Use of the old revitalizes the new, a truism exemplified in Gustav Mahler’s Symphony No. 4 in G Major (1900). Like his peers, he discovered collections of centuries-old German folklore and reworked significant ones for voice and orchestra. One of those collections was Des Knaben Wunderhorn (1805) collated by the Romantic authors, Achim von Arim and Clemens Bretano.
From this classic, Mahler selected the poem, Child’s Vision of Heaven/Das himmilsche Lebe. He incorporatedits four verses, by intervals, within the fourth movement of his Fourth Symphony.

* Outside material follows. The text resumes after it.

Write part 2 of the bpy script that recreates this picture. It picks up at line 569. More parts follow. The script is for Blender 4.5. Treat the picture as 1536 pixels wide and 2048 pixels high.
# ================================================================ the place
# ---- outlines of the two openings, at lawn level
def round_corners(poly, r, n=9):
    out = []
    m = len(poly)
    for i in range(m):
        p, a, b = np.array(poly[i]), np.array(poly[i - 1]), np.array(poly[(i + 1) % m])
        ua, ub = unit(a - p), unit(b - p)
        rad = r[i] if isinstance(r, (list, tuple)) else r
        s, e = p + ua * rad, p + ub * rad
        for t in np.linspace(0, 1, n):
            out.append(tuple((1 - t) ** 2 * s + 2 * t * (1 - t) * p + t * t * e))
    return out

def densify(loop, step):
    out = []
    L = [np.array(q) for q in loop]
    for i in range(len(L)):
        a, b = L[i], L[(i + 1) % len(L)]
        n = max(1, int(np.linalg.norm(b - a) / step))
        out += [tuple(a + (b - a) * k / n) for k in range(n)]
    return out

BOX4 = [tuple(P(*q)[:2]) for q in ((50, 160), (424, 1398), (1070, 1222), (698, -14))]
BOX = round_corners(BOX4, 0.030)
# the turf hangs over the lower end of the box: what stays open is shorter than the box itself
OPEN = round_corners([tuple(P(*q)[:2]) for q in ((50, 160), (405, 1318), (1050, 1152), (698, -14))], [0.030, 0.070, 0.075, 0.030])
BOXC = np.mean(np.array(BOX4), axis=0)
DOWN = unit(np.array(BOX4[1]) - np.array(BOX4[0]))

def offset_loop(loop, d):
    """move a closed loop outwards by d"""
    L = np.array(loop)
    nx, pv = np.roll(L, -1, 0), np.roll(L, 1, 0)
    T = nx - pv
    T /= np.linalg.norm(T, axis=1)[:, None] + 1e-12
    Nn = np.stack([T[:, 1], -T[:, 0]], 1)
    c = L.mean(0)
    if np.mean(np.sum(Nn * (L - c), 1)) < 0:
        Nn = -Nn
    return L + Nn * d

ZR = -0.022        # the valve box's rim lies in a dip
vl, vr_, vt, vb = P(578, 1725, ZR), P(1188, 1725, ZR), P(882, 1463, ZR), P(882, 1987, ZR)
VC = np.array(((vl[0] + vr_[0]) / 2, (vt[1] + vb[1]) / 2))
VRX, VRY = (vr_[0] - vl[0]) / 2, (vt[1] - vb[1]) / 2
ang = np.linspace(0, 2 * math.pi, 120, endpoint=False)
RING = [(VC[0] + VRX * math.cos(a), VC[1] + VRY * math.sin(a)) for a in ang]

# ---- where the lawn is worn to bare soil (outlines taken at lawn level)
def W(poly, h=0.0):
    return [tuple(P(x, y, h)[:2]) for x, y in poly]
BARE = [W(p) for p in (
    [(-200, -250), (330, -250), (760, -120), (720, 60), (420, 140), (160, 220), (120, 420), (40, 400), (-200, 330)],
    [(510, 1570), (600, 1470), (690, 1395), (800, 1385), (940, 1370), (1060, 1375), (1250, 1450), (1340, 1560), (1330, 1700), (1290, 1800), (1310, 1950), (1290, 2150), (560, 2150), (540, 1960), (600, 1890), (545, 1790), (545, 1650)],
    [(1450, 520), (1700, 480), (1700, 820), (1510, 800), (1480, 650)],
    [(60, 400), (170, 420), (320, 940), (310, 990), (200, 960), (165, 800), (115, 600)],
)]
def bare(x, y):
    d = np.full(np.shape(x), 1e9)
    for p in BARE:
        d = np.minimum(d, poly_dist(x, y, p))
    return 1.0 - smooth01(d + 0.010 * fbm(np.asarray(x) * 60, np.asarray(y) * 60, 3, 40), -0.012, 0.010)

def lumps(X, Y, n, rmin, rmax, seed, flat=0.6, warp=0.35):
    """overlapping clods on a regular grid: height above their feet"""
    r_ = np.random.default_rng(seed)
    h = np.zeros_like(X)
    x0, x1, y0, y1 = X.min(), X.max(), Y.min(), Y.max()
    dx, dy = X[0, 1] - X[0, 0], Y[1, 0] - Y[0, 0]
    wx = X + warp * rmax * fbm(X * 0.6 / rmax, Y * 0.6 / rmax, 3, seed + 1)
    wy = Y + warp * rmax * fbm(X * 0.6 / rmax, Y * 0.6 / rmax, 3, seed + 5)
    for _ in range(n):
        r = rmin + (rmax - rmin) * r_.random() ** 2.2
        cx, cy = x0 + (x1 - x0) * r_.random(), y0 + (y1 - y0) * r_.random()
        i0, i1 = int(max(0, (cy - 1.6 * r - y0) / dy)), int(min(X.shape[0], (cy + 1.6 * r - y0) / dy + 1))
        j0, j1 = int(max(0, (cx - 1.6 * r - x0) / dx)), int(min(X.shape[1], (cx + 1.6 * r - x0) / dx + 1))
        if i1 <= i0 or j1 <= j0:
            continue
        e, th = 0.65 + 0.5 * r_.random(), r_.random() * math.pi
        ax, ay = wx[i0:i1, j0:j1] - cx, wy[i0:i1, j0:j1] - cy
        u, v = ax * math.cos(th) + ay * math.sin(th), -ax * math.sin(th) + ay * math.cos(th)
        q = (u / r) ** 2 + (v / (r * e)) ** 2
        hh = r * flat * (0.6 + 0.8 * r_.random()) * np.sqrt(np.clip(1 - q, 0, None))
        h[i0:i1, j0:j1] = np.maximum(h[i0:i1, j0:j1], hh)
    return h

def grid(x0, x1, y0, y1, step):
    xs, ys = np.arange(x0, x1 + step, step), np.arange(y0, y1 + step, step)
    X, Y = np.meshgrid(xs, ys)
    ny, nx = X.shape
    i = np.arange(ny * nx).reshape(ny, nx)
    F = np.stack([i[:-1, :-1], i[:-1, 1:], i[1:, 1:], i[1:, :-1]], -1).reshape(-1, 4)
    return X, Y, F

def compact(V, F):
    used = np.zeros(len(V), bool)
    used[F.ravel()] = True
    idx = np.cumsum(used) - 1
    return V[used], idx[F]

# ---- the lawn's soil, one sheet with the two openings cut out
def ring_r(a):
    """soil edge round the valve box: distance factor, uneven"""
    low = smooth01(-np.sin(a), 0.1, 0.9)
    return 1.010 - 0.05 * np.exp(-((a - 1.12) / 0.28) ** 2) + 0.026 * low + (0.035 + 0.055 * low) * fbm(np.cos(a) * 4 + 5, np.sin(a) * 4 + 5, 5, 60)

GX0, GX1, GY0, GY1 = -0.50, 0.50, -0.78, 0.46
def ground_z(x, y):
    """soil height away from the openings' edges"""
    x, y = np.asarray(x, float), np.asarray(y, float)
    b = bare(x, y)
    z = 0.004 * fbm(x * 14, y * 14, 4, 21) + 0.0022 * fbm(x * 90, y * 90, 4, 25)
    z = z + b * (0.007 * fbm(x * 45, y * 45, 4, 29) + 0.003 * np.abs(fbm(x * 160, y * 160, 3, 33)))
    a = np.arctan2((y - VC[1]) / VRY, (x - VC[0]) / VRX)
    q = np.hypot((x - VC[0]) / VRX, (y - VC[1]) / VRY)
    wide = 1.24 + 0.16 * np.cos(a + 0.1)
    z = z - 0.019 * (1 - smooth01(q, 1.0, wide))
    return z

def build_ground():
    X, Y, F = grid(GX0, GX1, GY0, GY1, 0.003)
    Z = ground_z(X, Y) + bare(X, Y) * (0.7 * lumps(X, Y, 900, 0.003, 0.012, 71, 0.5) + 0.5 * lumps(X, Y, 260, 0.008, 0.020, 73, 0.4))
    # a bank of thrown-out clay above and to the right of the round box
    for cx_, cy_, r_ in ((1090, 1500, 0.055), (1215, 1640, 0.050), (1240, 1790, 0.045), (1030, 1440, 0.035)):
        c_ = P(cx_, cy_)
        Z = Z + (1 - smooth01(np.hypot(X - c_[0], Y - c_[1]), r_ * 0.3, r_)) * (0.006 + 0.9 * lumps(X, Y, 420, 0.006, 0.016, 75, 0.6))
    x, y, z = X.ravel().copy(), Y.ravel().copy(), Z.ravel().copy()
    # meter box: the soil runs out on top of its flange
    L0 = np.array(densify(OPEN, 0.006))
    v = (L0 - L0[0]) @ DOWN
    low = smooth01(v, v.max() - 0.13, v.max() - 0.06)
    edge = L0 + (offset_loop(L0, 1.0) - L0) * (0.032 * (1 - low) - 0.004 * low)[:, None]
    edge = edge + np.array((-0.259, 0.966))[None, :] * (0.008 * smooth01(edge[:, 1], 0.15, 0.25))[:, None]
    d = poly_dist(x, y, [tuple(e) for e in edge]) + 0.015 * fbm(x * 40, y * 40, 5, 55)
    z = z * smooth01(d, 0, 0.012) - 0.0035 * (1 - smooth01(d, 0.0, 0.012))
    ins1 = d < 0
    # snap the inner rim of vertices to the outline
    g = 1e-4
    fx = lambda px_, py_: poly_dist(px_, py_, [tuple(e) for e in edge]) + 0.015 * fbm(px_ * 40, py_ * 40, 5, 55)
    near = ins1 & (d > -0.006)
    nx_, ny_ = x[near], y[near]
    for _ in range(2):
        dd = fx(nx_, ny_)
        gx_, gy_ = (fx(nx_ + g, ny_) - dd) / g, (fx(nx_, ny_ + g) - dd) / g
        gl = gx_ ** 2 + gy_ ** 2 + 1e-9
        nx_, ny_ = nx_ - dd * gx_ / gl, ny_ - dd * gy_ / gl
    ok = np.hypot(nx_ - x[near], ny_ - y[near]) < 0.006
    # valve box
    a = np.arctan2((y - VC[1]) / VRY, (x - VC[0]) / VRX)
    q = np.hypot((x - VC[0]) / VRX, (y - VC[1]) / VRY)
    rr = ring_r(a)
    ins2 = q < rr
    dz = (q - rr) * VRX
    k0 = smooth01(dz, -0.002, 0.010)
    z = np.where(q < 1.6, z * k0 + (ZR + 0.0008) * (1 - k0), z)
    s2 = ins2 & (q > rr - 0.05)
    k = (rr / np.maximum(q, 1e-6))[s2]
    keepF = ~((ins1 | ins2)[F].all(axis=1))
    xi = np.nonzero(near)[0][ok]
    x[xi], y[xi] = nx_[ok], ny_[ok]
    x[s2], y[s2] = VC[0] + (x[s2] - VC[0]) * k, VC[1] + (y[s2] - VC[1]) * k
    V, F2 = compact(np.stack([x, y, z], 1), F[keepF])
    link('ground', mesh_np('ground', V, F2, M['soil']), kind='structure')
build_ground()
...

The soprano’s lilting playfulness always brought smiles to audiences and referenced similar patterns in preceding movements: The result was an hour of music that intrigued psyches and enlarged humdrum worlds.
This always has been my experience with Mahler’s Fourth, both in symphony halls and YouTube. Yet my unfamiliarity with the German language prompted me to look up Das himmilsche Lebe and imagine that rustic world of past ages when Christianity was shared.
The poem reflects the simple, unadorned faith, simplicity, and joy of children, just in from the fields, gathered around the itinerant storyteller beneath the sprawling oak.
Critical to their sense of heaven is the heavenly vegetable patch: good greens of every sort, good apples, good pears, and good grapes…The abundance of fish, fowls, lambs, and wine suggests the satisfaction of full bellies, accompanied by bread that Saint Martha and the angels make. Overseeing this harmony are other saints Peter, John, Luke, and the martyr Ursula, reputed from Cologne, Germany. In that world, whenever it was, such listeners thrived until the arrival of the next storyteller.
In the poem, Das himmilsche Lebe, all is indeed very well. Mahler’s arrangement for soprano provides inexplicable joy to the score—Such is the Kingdom of heaven.